HMT does have a brand image - but it is less desirable and
less known to its audience than Titan's image has become.
What the net economy does is make the costs of brand switching
really low (the other brand is just a click away) - so, one
believes, it becomes even more important to build a strong
brand for an online offering. Build product parity, likeability
and salience - and loyalty will follow from there. This indicates
that Brand is the only long-term product differentiator you
can build - one assumes you can't _always_ have the best or
most bells and whistles.
Perhaps the people responsible for the "humongously large
logo as advertising" school of thought at India's big portals
will see that all they're building is salience, not likeability
- and they can merely be outspent to be beaten. Which, methinks,
might not be a bad thing after all.
My (slightly contentious) $0.02,
Mahesh
From: Ratnesh Mathur
To: indiaentrepreneurs@egroups.com
Sent: Wednesday, April 19, 2000 6:57 AM Subject: Re: [IndiaEntrepreneurs]
Re: Niche publication
I do not quite agree with the following statement. Brand loyalty
is a concept applicable only to products with wide-range and
fairly eclectic competition - and it's in any case a concept
that has taken a severe licking, at least in the mass publications
paradigm, through the last decade of the past century Consumers
are not a loyal lot, they a greedy lot. Brand loyalty is all
about who offers me maximum value, i will go to him. This
value can be in any shape or form. HMT offered great value,
but on came Titan, changed the value dimension and rest is
history. If you do not remain 'in tune' with the consumer
and try to live with loyalty of a fading generation - well
then thats the way you go. The Statesmen or Deccan Herald
or others have done the same mistake - while TOI became trendy,
modern, colourful with city specific supplements etc etc.
Also consumers started looking at ads at source of news (which
sale is on, which exhibition can i go to etc). The retail
ads have become so important, that TOI in Bangalore went all
out with aggressive selling to woo all the retailers - the
result of combination of the two efforts is to seen in Bangalore.

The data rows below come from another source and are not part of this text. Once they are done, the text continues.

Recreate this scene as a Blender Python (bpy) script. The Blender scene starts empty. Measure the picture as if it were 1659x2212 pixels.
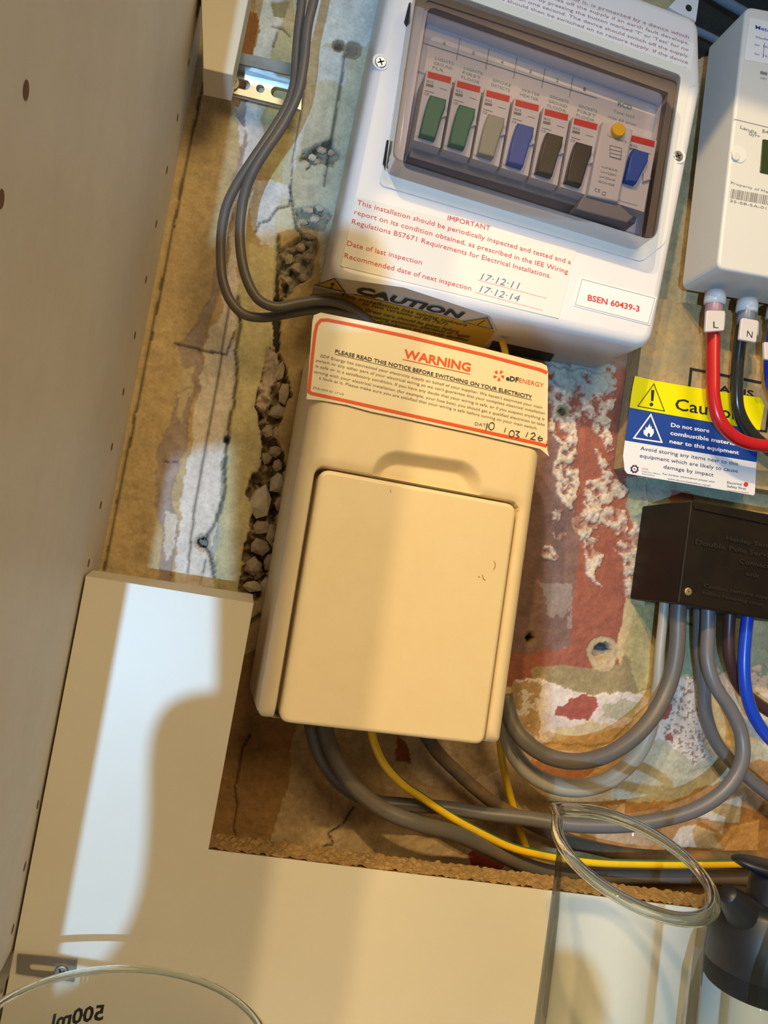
import bpy, bmesh, math, random
import numpy as np
from mathutils import Vector, Matrix
random.seed(7); rng = np.random.default_rng(7)
S = bpy.context.scene; COL = S.collection
# ------------------------------------------------------------------ camera
F = 1650.0; CX, CY = 829.5, 1106.0
_v = np.array([-.155, 1, 0.]); _d = np.array([-379.5, 104, 1650.]); _d /= np.linalg.norm(_d)
_v[2] = -(_v[0]*_d[0]+_v[1]*_d[1])/_d[2]; _v /= np.linalg.norm(_v); _h = np.cross(_v, _d)
R = np.array([_h, _d, -_v]); C = np.array([0, -.5, .36])
def P(px, py, Y=0.0):
    r = R @ np.array([(px-CX)/F, (py-CY)/F, 1.]); return C + r*(Y-C[1])/r[1]
def PX(px, py, X):
    r = R @ np.array([(px-CX)/F, (py-CY)/F, 1.]); return C + r*(X-C[0])/r[0]
def PP(px, py, p0, n):
    r = R @ np.array([(px-CX)/F, (py-CY)/F, 1.]); return C + r*(np.dot(np.array(p0)-C, n)/np.dot(r, n))
cam = bpy.data.cameras.new('camera'); cam.sensor_fit = 'VERTICAL'; cam.sensor_height = 36; cam.lens = 36*F/2212
cam.clip_start = .02; cam.clip_end = 20
co = bpy.data.objects.new('camera', cam); COL.objects.link(co)
M3 = Matrix([[R[i][0], -R[i][1], -R[i][2]] for i in range(3)])
co.matrix_world = Matrix.Translation(Vector(C)) @ M3.to_4x4(); S.camera = co
# ------------------------------------------------------------------ world and lights
W = bpy.data.worlds.new('room'); S.world = W; W.use_nodes = True
W.node_tree.nodes['Background'].inputs[0].default_value = (1, .72, .40, 1)
W.node_tree.nodes['Background'].inputs[1].default_value = .115
S.view_settings.view_transform = 'Standard'; S.view_settings.look = 'None'; S.view_settings.gamma = 1
S.view_settings.use_curve_mapping = False; S.view_settings.exposure = 0
def lamp(name, loc, target, power, col, size):
    l = bpy.data.lights.new(name, 'AREA'); l.shape = 'DISK'; l.size = size; l.energy = power; l.color = col
    o = bpy.data.objects.new(name, l); COL.objects.link(o); o.location = loc
    o.rotation_euler = (Vector(target)-Vector(loc)).to_track_quat('-Z', 'Y').to_euler(); return o
WARM = (1, .71, .33)
lamp('ceiling_spot_left', (-.58, -1.45, 1.50), (.1, 0, .4), 15.5, WARM, .05)
lamp('ceiling_spot_middle', (-.80, -1.45, 1.50), (.1, 0, .4), 15.5, WARM, .05)
lamp('warm_fill', (.35, -1.55, 1.30), (.1, 0, .4), 15, WARM, .9)  # added soft area standing in for the warm ambient light of the room
LS = np.array([-.106, -.83, .237])
lamp('cool_torch', LS, (.2, 0, .45), 5.6, (.36, .66, 1), .008)

# ------------------------------------------------------------------ helpers
def setp(o, label=None, cat=None, group=None, kind=None):
    if label: o['label'] = label
    if cat: o['category'] = cat
    if group: o['group'] = group
    if kind: o['kind'] = kind
    return o
def origin(o):
    return np.array(o.matrix_basis.translation) + (origin(o.parent) if o.parent else 0)
def mesh(name, V, Fs, mat, parent=None, smooth=False, mats=None, fidx=None):
    """one mesh object from world-space vertices"""
    V = np.asarray(V, float)
    if parent is None: org = np.array([(V[:,0].min()+V[:,0].max())/2, V[:,1].max(), V[:,2].min()])
    else: org = np.array(V.mean(axis=0))
    me = bpy.data.meshes.new(name); me.from_pydata((V-org).tolist(), [], [tuple(f) for f in Fs]); me.update()
    for m in (mats or [mat]): me.materials.append(m)
    if fidx is not None: me.polygons.foreach_set('material_index', fidx)
    if smooth: me.polygons.foreach_set('use_smooth', [True]*len(me.polygons))
    o = bpy.data.objects.new(name, me); COL.objects.link(o)
    if parent is not None:
        o.parent = parent; o.location = org-origin(parent)
    else: o.location = org
    return o
def thing(name, loc, label, cat, group=None):
    o = bpy.data.objects.new(name, None); COL.objects.link(o); o.location = loc; o.empty_display_size = .01
    return setp(o, label, cat, group)
def roundpoly(pts, r, n=5):
    """pts: list of 2D, r: radius or list; same vertex count per corner"""
    pts = [np.array(p, float) for p in pts]; out = []; N = len(pts)
    rs = r if isinstance(r, (list, tuple)) else [r]*N
    for i, p in enumerate(pts):
        a = pts[i-1]-p; b = pts[(i+1) % N]-p; la, lb = np.linalg.norm(a), np.linalg.norm(b); a /= la; b /= lb
        rr = min(rs[i], la*.45, lb*.45)
        for k in range(n+1):
            t = k/n; q = p+a*rr*(1-t)**2*1.0 + b*rr*t**2*1.0
            out.append(q)
    return out
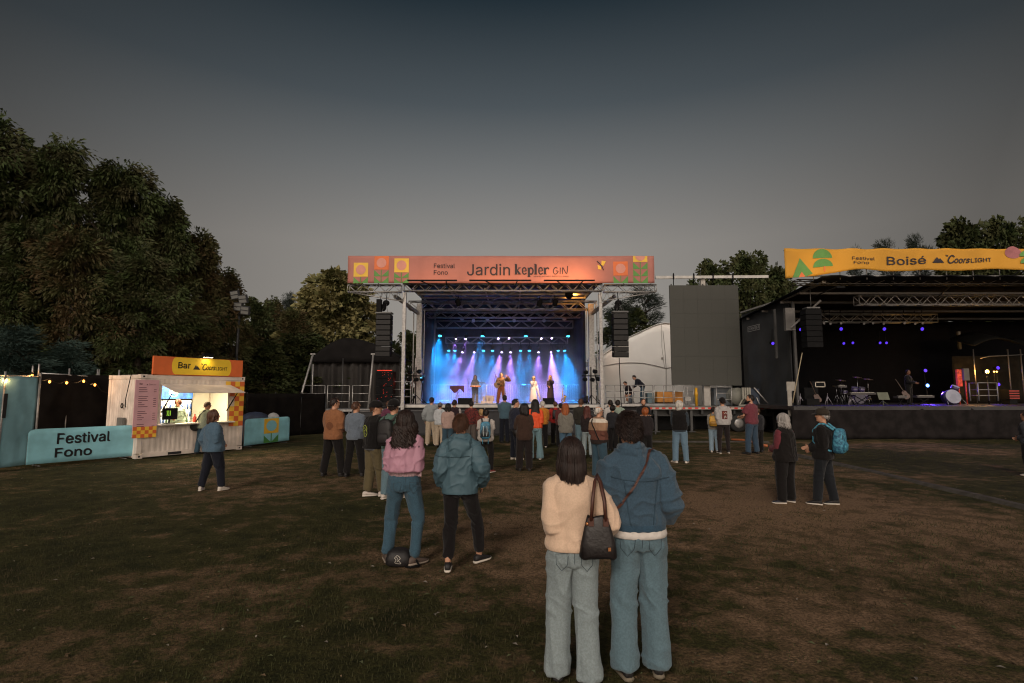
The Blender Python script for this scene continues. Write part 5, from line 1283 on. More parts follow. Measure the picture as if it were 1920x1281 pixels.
# ------------------------------------------------------------------ instruments and small gear
chrome = mat('chrome', (.22, .22, .24), .25, .9, 0)
keys_w = mat('piano keys', (.36, .34, .30), .4, var=.02)
def drum_shell(mb, c, axis, r, d, m0=0, m1=1):
    a = Vector(axis).normalized(); c = Vector(c)
    mb.lathe([(r, -d / 2), (r, d / 2)], c, a, 18, m0); mb.disc(c + a * (d / 2 + .006), a, r * .96, .01, 18, m1); mb.disc(c - a * (d / 2 + .006), a, r * .96, .01, 18, m1)
    for s in (-1, 1): mb.lathe([(r + .008, s * d / 2 - .012), (r + .012, s * d / 2), (r + .008, s * d / 2 + .012)], c, a, 18, 2, False)
def drum_kit(px, Y, label, z=RZ, k=1.0):
    x = at(px, 740, Y).x; r = empty('drum_kit', (x, Y, z), 0, label, 'drums')
    shell = mat('drum shell', (.05, .04, .10), .3); head = mat('drum head', (.06, .055, .08), .5, var=.05)
    for nm, c, ax, rr, dd in (('bass_drum', (x, Y, z + .30), (0, 1, 0), .28, .4), ('floor_tom', (x + .50, Y + .3, z + .42), (0, 0, 1), .2, .38), ('rack_tom', (x - .18, Y - .05, z + .74), (0, -.35, 1), .15, .22), ('rack_tom', (x + .18, Y - .05, z + .74), (0, -.35, 1), .15, .22), ('snare_drum', (x - .45, Y + .35, z + .62), (0, -.1, 1), .17, .13)):
        m_ = MB(); drum_shell(m_, c, ax, rr, dd)
        if nm == 'floor_tom' or nm == 'snare_drum':
            for t in (0, 2.1, 4.2): m_.rod((c[0] + rr * math.cos(t), c[1] + rr * math.sin(t), z), (c[0] + rr * math.cos(t) * .95, c[1] + rr * math.sin(t) * .95, c[2]), .012, 5, 2)
        m_.build(nm, [shell, head, chrome], r)
    for cx, cy, cz, cr in ((-.75, .1, 1.22, .24), (.62, .1, 1.28, .25), (-.85, .35, .92, .18), (.15, .2, 1.38, .22)):
        m_ = MB(); p = Vector((x + cx, Y + cy, z + cz)); m_.lathe([(.005, .03), (.05, .022), (cr, -.01), (cr, -.014), (.04, .015)], p, (.05, -.18, 1), 20); o = m_.build('cymbal', mat('cymbal brass', (.26, .19, .09), .3, .85), r)
        m_ = MB(); m_.rod((p.x, p.y, z + .4), p, .012)
        for t in (0, 2.1, 4.2): m_.rod((p.x, p.y, z + .5), (p.x + .22 * math.cos(t), p.y + .22 * math.sin(t), z + .01), .01, 5)
        m_.build('stand', chrome, o)
    return r
drum_kit(1608, 27.5, 'drum kit with cymbals in dim violet light on the second stage')
m_ = MB(); x = at(1783, 745, 26.6).x
drum_shell(m_, (x, 26.6, RZ + .36), (-.1, -1, .25), .36, .35)
for s in (-1, 1): m_.rod((x + s * .34, 26.5, RZ + .4), (x + s * .46, 26.2, RZ + .01), .014, 5, 2)
o = m_.build('bass_drum', [mat('drum shell', (.05, .04, .10)), mat('pale drum head', (.26, .27, .34), .6, var=.15), chrome])
m_ = MB(); drum_shell(m_, (x + .32, 26.7, RZ + .82), (.2, -.5, 1), .17, .16); m_.build('tom', [mat('drum shell', (.05, .04, .10)), mat('pale drum head', (.55, .58, .68)), chrome], o)
tag(o, 'single bass drum with pale round head at the right of the second stage', 'drum')
def keyboard(px0, px1, py, Y, label, z, name='keyboard', sheet=False):
    a, b = at(px0, py, Y), at(px1, py, Y); r = empty(name, ((a.x + b.x) / 2, Y, z), 0, label, 'keyboard')
    m_ = MB(); m_.bb(a.x, b.x, Y, Y + .32, a.z - .07, a.z + .03); m_.build('case', mat('keyboard case', (.05, .045, .045), .5), r)
    m_ = MB(); m_.bb(a.x + .05, b.x - .1, Y - .012, Y + .15, a.z + .028, a.z + .045, 0)
    n = int((b.x - a.x) / .033)
    for i in range(n):
        if i % 7 not in (2, 6): m_.bb(a.x + .06 + i * .033, a.x + .077 + i * .033, Y + .05, Y + .15, a.z + .045, a.z + .06, 1)
    m_.build('keys', [keys_w, black], r)
    m_ = MB()
    for s in (-1, 1): m_.bar(((a.x + b.x) / 2 - s * (b.x - a.x) * .33, Y + .15, z), ((a.x + b.x) / 2 + s * (b.x - a.x) * .33, Y + .15, a.z - .08), .04, .03)
    m_.build('stand', black, r)
    return r, a, b
keyboard(1595, 1643, 737.5, 25.6, 'longer keyboard with pale keys left of the seated music stand on the second stage', RZ)
keyboard(1684, 1700, 744, 25.4, 'short keyboard by the standing musician on the second stage', RZ)
keyboard(1720, 1752, 743, 26.2, 'dim keyboard left of the pale bass drum', RZ)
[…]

However, if you look at magazines like India Today, or Stardust
who have constantly evolved themselves and ensured that they
are giving that extra values to the consumer - have still
a brand loyal following. If any marketer thinks that once
he has made a consumer loyal, then he can rest - he is in
for bad news, sooner or later. Its not just the size of company
that matters, it is the size of value that you can offer that
matters most. Web is a great leveller in that sense. Some
small guy in some obscure corner of the web will give me more
value then this full page advertising monoliths, and you bet
i will go to the smally - for cost of going to both is same!